Here’s a great WFE review by What Culture

Of course Water For Elephants was always going to carry the subtitle of What Robert Pattinson Did Next, and as such the myriad fansites dedicated to the Twilight star (my favourite of which is called SpunkRansom) quickly took it to their hearts. But look beyond the name that is top-billed, alongside Reese Witherspoon and everyone’s favourite German Christoph Waltz, and you’ll find a film worthy of watching on its own terms.

There is something fundamentally old-fashioned about the way the romance plays out on screen, and that vintage feel has a lot to do with the authenticity of the period setting, down to the most minute of details. There is a lot of time in the Extra Features spent detailing the near obsessive level of research and painstaking reconstructions that formed the basis for the production and costume designs, and that diligence really shines in the final film.

But Water For Elephants deserves better than that: it is beautifully designed, and wonderfully executed thanks to a head-turning combination of director Francis Lawrence, production designer extraordinaire Jack Fisk and the hugely talented cinematographer Rodrigo Prieto. Together, and along with costume designer Jacqueline West, the team create a lavish canvas on which the acting work can be done.

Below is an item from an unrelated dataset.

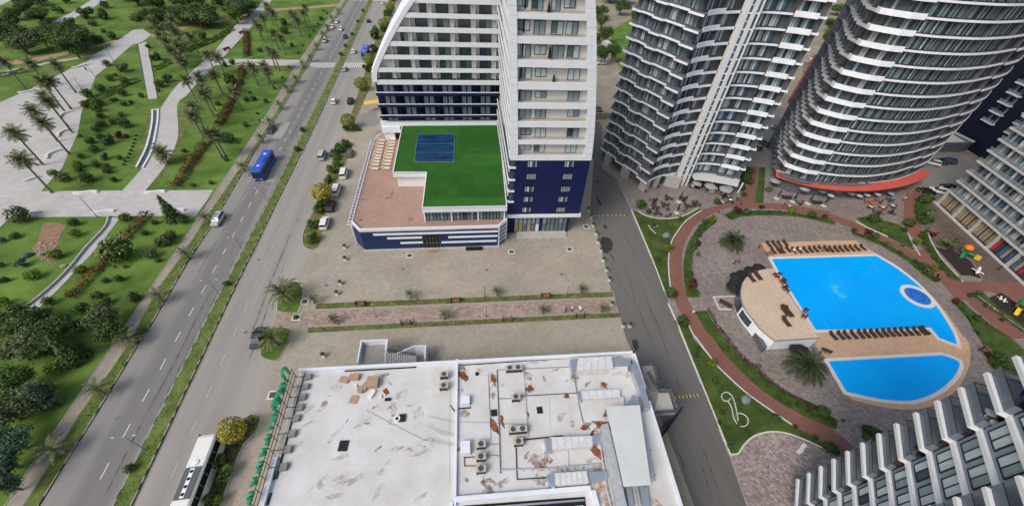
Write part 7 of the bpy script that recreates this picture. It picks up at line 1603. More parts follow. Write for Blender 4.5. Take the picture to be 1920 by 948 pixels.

RPattz as he is hideously known to fans and media outlets that should know better has done very well to make Water For Elephants in a gap between Twilight projects, and it stands as a timely reminder that if allowed, the young actor could very well make a second go of an acting career after the Stephanie Meyer franchise has disappeared from the multiplexes for the last time. Though presumably, he’s going to need to make an “off-brand” choice that once and for all puts a stake through the heart of Edward Cullen.